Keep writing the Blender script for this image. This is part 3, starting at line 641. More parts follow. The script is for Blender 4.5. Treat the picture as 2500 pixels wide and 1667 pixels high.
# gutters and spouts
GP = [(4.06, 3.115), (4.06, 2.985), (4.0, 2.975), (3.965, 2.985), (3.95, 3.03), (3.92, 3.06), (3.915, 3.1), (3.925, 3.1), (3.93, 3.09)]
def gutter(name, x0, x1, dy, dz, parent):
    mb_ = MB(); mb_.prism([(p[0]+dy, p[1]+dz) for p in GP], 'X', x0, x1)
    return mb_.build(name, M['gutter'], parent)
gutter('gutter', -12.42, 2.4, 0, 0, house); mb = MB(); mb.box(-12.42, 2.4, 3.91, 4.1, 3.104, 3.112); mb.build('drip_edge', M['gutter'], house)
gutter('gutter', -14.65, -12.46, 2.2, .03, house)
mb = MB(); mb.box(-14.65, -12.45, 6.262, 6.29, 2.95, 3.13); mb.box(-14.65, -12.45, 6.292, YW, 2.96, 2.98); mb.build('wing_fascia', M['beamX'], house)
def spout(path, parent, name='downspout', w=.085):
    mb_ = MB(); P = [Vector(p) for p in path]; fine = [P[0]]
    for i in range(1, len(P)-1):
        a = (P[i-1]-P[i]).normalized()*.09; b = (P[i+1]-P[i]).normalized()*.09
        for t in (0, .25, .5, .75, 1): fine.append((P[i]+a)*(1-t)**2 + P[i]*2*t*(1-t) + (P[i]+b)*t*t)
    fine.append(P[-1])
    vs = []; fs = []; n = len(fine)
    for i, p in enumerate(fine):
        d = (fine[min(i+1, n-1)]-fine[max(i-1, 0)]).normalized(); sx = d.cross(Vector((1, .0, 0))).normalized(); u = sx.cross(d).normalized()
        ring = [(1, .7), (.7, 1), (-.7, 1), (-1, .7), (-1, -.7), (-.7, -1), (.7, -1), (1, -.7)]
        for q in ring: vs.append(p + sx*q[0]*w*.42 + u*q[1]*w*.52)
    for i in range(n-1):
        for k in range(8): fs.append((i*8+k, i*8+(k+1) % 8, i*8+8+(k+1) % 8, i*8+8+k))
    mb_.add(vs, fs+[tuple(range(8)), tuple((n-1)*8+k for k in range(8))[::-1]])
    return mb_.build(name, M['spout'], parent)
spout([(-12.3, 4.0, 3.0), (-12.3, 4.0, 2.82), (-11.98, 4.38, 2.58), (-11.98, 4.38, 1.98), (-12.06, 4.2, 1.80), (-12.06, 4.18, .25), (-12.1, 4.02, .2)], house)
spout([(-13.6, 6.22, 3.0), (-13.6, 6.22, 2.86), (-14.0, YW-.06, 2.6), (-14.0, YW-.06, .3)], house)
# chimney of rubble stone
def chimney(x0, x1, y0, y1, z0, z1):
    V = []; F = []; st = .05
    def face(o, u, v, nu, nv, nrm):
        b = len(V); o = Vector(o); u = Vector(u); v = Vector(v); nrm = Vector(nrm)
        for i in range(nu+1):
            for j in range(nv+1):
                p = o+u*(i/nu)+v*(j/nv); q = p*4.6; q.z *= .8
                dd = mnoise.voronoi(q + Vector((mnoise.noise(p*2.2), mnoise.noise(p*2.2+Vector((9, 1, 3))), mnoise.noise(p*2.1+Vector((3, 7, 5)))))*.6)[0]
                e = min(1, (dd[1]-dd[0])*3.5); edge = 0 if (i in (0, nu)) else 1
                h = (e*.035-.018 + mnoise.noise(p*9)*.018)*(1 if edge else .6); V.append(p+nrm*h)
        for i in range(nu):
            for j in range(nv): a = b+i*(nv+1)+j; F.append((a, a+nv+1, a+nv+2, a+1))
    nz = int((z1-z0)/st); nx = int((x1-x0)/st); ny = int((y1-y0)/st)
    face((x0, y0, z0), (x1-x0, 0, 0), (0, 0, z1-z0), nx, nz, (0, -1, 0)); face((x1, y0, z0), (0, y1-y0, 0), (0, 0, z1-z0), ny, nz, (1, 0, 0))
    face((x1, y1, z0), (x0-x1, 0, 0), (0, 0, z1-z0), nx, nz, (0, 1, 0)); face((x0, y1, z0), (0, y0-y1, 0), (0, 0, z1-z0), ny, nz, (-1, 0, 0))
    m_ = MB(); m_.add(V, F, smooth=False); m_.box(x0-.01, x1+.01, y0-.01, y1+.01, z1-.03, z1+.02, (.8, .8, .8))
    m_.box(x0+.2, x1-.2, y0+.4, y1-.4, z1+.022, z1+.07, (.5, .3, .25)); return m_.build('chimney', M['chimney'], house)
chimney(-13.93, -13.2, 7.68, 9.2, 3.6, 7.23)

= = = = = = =

> [WRITTEN TASK]:
Copy down the whole of the data above, matching it exactly.

> [THE SOLUTION]:
Keep writing the Blender script for this image. This is part 3, starting at line 641. More parts follow. The script is for Blender 4.5. Treat the picture as 2500 pixels wide and 1667 pixels high.
# gutters and spouts
GP = [(4.06, 3.115), (4.06, 2.985), (4.0, 2.975), (3.965, 2.985), (3.95, 3.03), (3.92, 3.06), (3.915, 3.1), (3.925, 3.1), (3.93, 3.09)]
def gutter(name, x0, x1, dy, dz, parent):
    mb_ = MB(); mb_.prism([(p[0]+dy, p[1]+dz) for p in GP], 'X', x0, x1)
    return mb_.build(name, M['gutter'], parent)
gutter('gutter', -12.42, 2.4, 0, 0, house); mb = MB(); mb.box(-12.42, 2.4, 3.91, 4.1, 3.104, 3.112); mb.build('drip_edge', M['gutter'], house)
gutter('gutter', -14.65, -12.46, 2.2, .03, house)
mb = MB(); mb.box(-14.65, -12.45, 6.262, 6.29, 2.95, 3.13); mb.box(-14.65, -12.45, 6.292, YW, 2.96, 2.98); mb.build('wing_fascia', M['beamX'], house)
def spout(path, parent, name='downspout', w=.085):
    mb_ = MB(); P = [Vector(p) for p in path]; fine = [P[0]]
    for i in range(1, len(P)-1):
        a = (P[i-1]-P[i]).normalized()*.09; b = (P[i+1]-P[i]).normalized()*.09
        for t in (0, .25, .5, .75, 1): fine.append((P[i]+a)*(1-t)**2 + P[i]*2*t*(1-t) + (P[i]+b)*t*t)
    fine.append(P[-1])
    vs = []; fs = []; n = len(fine)
    for i, p in enumerate(fine):
        d = (fine[min(i+1, n-1)]-fine[max(i-1, 0)]).normalized(); sx = d.cross(Vector((1, .0, 0))).normalized(); u = sx.cross(d).normalized()
        ring = [(1, .7), (.7, 1), (-.7, 1), (-1, .7), (-1, -.7), (-.7, -1), (.7, -1), (1, -.7)]
        for q in ring: vs.append(p + sx*q[0]*w*.42 + u*q[1]*w*.52)
    for i in range(n-1):
        for k in range(8): fs.append((i*8+k, i*8+(k+1) % 8, i*8+8+(k+1) % 8, i*8+8+k))
    mb_.add(vs, fs+[tuple(range(8)), tuple((n-1)*8+k for k in range(8))[::-1]])
    return mb_.build(name, M['spout'], parent)
spout([(-12.3, 4.0, 3.0), (-12.3, 4.0, 2.82), (-11.98, 4.38, 2.58), (-11.98, 4.38, 1.98), (-12.06, 4.2, 1.80), (-12.06, 4.18, .25), (-12.1, 4.02, .2)], house)
spout([(-13.6, 6.22, 3.0), (-13.6, 6.22, 2.86), (-14.0, YW-.06, 2.6), (-14.0, YW-.06, .3)], house)
# chimney of rubble stone
def chimney(x0, x1, y0, y1, z0, z1):
    V = []; F = []; st = .05
    def face(o, u, v, nu, nv, nrm):
        b = len(V); o = Vector(o); u = Vector(u); v = Vector(v); nrm = Vector(nrm)
        for i in range(nu+1):
            for j in range(nv+1):
                p = o+u*(i/nu)+v*(j/nv); q = p*4.6; q.z *= .8
                dd = mnoise.voronoi(q + Vector((mnoise.noise(p*2.2), mnoise.noise(p*2.2+Vector((9, 1, 3))), mnoise.noise(p*2.1+Vector((3, 7, 5)))))*.6)[0]
                e = min(1, (dd[1]-dd[0])*3.5); edge = 0 if (i in (0, nu)) else 1
                h = (e*.035-.018 + mnoise.noise(p*9)*.018)*(1 if edge else .6); V.append(p+nrm*h)
        for i in range(nu):
            for j in range(nv): a = b+i*(nv+1)+j; F.append((a, a+nv+1, a+nv+2, a+1))
    nz = int((z1-z0)/st); nx = int((x1-x0)/st); ny = int((y1-y0)/st)
    face((x0, y0, z0), (x1-x0, 0, 0), (0, 0, z1-z0), nx, nz, (0, -1, 0)); face((x1, y0, z0), (0, y1-y0, 0), (0, 0, z1-z0), ny, nz, (1, 0, 0))
    face((x1, y1, z0), (x0-x1, 0, 0), (0, 0, z1-z0), nx, nz, (0, 1, 0)); face((x0, y1, z0), (0, y0-y1, 0), (0, 0, z1-z0), ny, nz, (-1, 0, 0))
    m_ = MB(); m_.add(V, F, smooth=False); m_.box(x0-.01, x1+.01, y0-.01, y1+.01, z1-.03, z1+.02, (.8, .8, .8))
    m_.box(x0+.2, x1-.2, y0+.4, y1-.4, z1+.022, z1+.07, (.5, .3, .25)); return m_.build('chimney', M['chimney'], house)
chimney(-13.93, -13.2, 7.68, 9.2, 3.6, 7.23)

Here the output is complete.